Economia, Politica

Il Reddito di cittadinanza resterà. Ma Draghi ha un piano per una riforma: azioni più forti per l’occupazione

Il Reddito di cittadinanza resta al suo posto e non sarà cancellato dal governo guidato da Mario Draghi. Anzi, sarà rafforzato nell’azione di contrasto alla povertà e collegato alle politiche attive del lavoro, ma non sarà superato. Nonostante le divisioni tra le forze politiche di maggioranza, il reddito continuerà a sostenere le persone meno abbienti, in particolare nelle regioni meridionali.

Il reddito di cittadinanza resta: il piano del governo Draghi

Di certo, il reddito di cittadinanza sarà modificato nell’ambito delle politiche attive del lavoro. Grazie al Recovery Plan, ci sono 5 miliardi per provare a reinserire il mercato del lavoro 3 milioni di persone ricorrendo alla leva della formazione e della riqualificazione professionale. Nel Pnrr (Piano nazionale di ripresa e resilienza) sono indicati i percorsi per rendere occupabili (il piano si chiama Gol, Garanzia di occupabilità dei lavoratori) soprattutto giovani e donne che coinvolgeranno direttamente le Regioni, visto che le politiche del lavoro sono ripartite con lo Stato centrale.

Gli ammortizzatori sociali

Poi le politiche passive, quelle degli ammortizzatori sociali. Nella prossima legge di Bilancio ci sarà la riforma degli ammortizzatori sociali che entrerà in vigore dal 2022. L’idea centrale della riforma è quella di un sistema di ammortizzatori sociali uguali per tutti, indipendentemente dal settore di appartenenza (manifattura o servizi, per esempio) e dal contratto di lavoro.

Per questo dovrà essere finanziato da tutte le imprese e nella prima fase richiederà l’intervento di risorse pubbliche (fino a 10 miliardi di euro). Non dovrebbero più verificarsi i casi di lavoratori in cassa integrazione per decenni perché scatteranno politiche per favorire la rioccupazione.

Le parole del ministro Orlando

Senza il Reddito di cittadinanza, ha ripetuto a più riprese ministro del Lavoro Andrea Orlando, “la crisi economica sarebbe diventata una devastante crisi sociale”. Ecco perché il ministro punta a rafforzare, non stravolgere lo strumento. Renderlo più compatibile con le esigenze delle aziende, abbassando da tre a due mesi la durata dei contratti stagionali da proporre al beneficiario. Pressare le Regioni a fare i concorsi per assumere gli operatori dei Centri per l’impiego e rafforzare così le politiche attive per il ricollocamento.
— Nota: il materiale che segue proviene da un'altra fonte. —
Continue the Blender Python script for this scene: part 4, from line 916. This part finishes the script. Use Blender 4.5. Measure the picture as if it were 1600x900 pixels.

Mandare a scuola i tanti senza titoli: il 72% di chi incassa il Reddito ha al massimo la licenza media, rileva la Caritas, e i due terzi non sono occupabili dice il presidente dell’Inps Pasquale Tridico.

Sempre la Caritas avverte che, per via dei requisiti troppo stretti o larghi, il 56% dei poveri sono fuori dal Reddito e altri lo ricevono, ma potrebbero farne a meno o averlo in misura ridotta. La povertà d’altro canto è un fenomeno multidimensionale, richiede percorsi personalizzati di inclusione sociale prima che lavorativa. E agli sportelli Caritas ha sempre più il volto delle donne, delle coppie italiane, di lavoratori a basso reddito, di bambini senza scuola. Per questo il Reddito cambierà, ma resterà.